Les OKR offrent ce lien concret entre la stratégie globale et le travail de terrain. Ils permettent aux équipes de comprendre comment ce qu’elles conçoivent ou développent contribue aux objectifs de l’entreprise. Et surtout, ils les amènent à se poser la question essentielle : est-ce qu’on travaille sur la bonne chose ? est-ce que c’est vraiment pertinent ?
-
Promouvoir le partage et la collaboration
Benjamin et Hugo sont très proches de leurs PM et Tech Leads (TL), quand il y a un désaccord ils se mettent à quatre dans une salle et discutent, et cette proximité, ce respect mutuel, se répercutent naturellement dans les équipes, un peu par mimétisme, ce qui crée une très bonne culture. “Il y a une bonne ambiance chez Mayday en grande partie parce qu“en haut”, entre Ben, Damien et moi, il y a une vraie entente, de l’amitié et beaucoup de camaraderie” souligne Hugo.
La conséquence directe, c’est que bien qu’elles aient le droit à 2 jours de télétravail par semaine, les équipes ne les prennent pas et sont contentes de venir au bureau. Résultat : une équipe tech extrêmement engagée, avec un très faible taux de turnover et très motrice dans l’entreprise.
La collaboration tech et produit à l’épreuve de l’IA
« Toutes les méthodologies classiques de delivery produit ne fonctionnent plus avec l’IA. Rien que les tests d’acceptance : comment teste-t-on un prompt ? Ça soulève énormément de nouvelles questions », explique Hugo. C’est comme ça qu’au début de la dette technique a été accumulée chez Mayday, car le design system de demain lié à la Gen IA n’a pas été suffisamment pris en compte, et de toutes façons il a bien évolué depuis. S’adapter aux standards qui émergent sur le marché est un vrai défi et il faut prendre le temps d’y réfléchir spécifiquement.
Face aux défis posés par l’IA, la seule façon de bien avancer ensemble, c’est de revenir aux fondamentaux. Bien sûr, il y a des quick wins à aller chercher, mais chez Mayday, la valeur client reste au centre de toutes les décisions. Or, ces fonctionnalités réellement utiles prennent plus de temps à concevoir et à développer.

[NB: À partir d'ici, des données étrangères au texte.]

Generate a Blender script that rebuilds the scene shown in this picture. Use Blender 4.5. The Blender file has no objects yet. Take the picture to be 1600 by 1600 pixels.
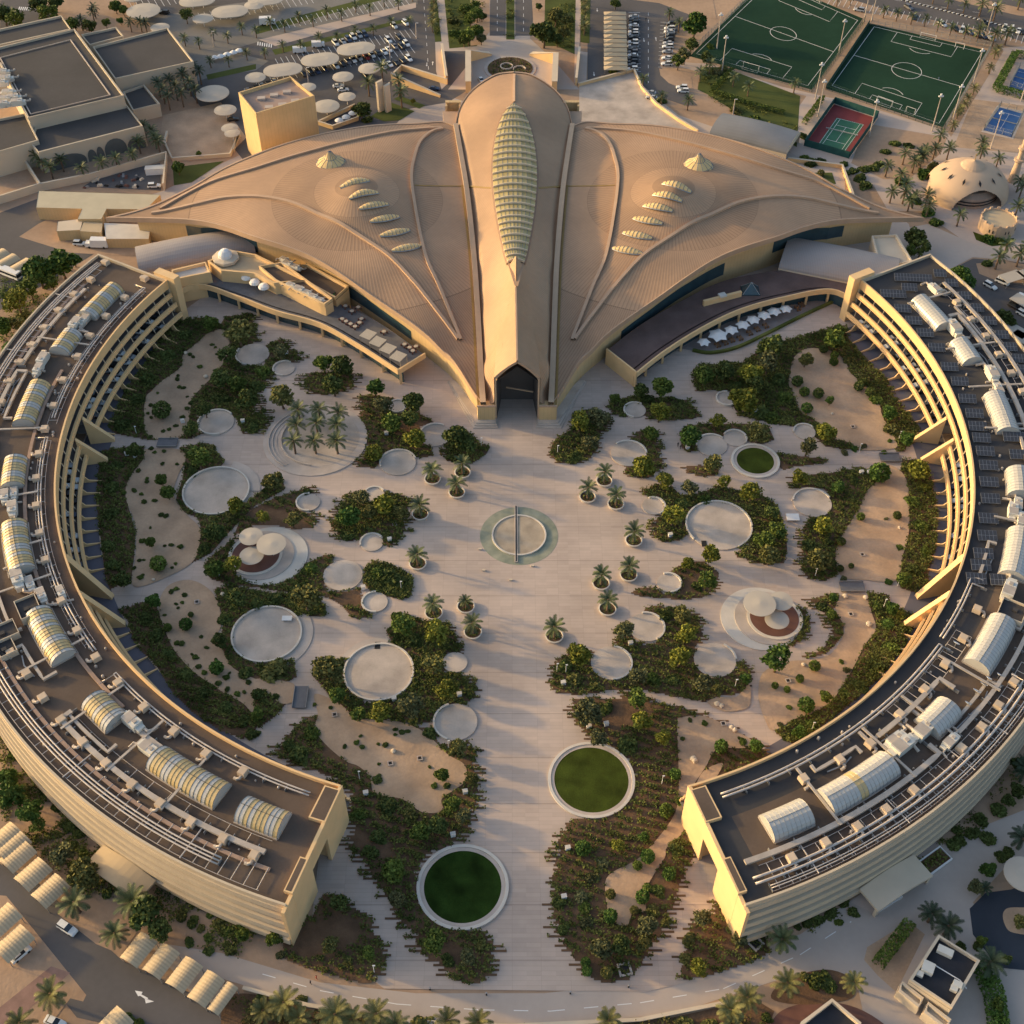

C’est dans cette logique que l’équipe Brain, en charge de la R&D, va tripler de taille dans les mois à venir. L’objectif : aller chercher de la vraie valeur sur les cas d’usage spécifiques à Mayday, en gardant toujours la même boussole : mettre l’IA au service de l’utilisateur, jamais l’inverse
Le mot de la fin
Vous l’avez compris, pour avoir une bonne collaboration entre tech et produit, il faut bien définir sa vision produit pour garder le cap, préférer les compromis et le pragmatisme à la dualité (tech et produit sont là pour s’entraider) et passer du temps afin de créer une bonne culture et définir des objectifs qui parlent à tout le monde. Et cette dynamique ne peut exister sans une réelle capacité à se remettre en question — une qualité clé chez les entrepreneurs.
Il ne fait aucun doute que cette entente permettra à Mayday d’atteindre rapidement son objectif de devenir le leader européen du secteur. Nous leur souhaitons plein succès dans cette belle aventure.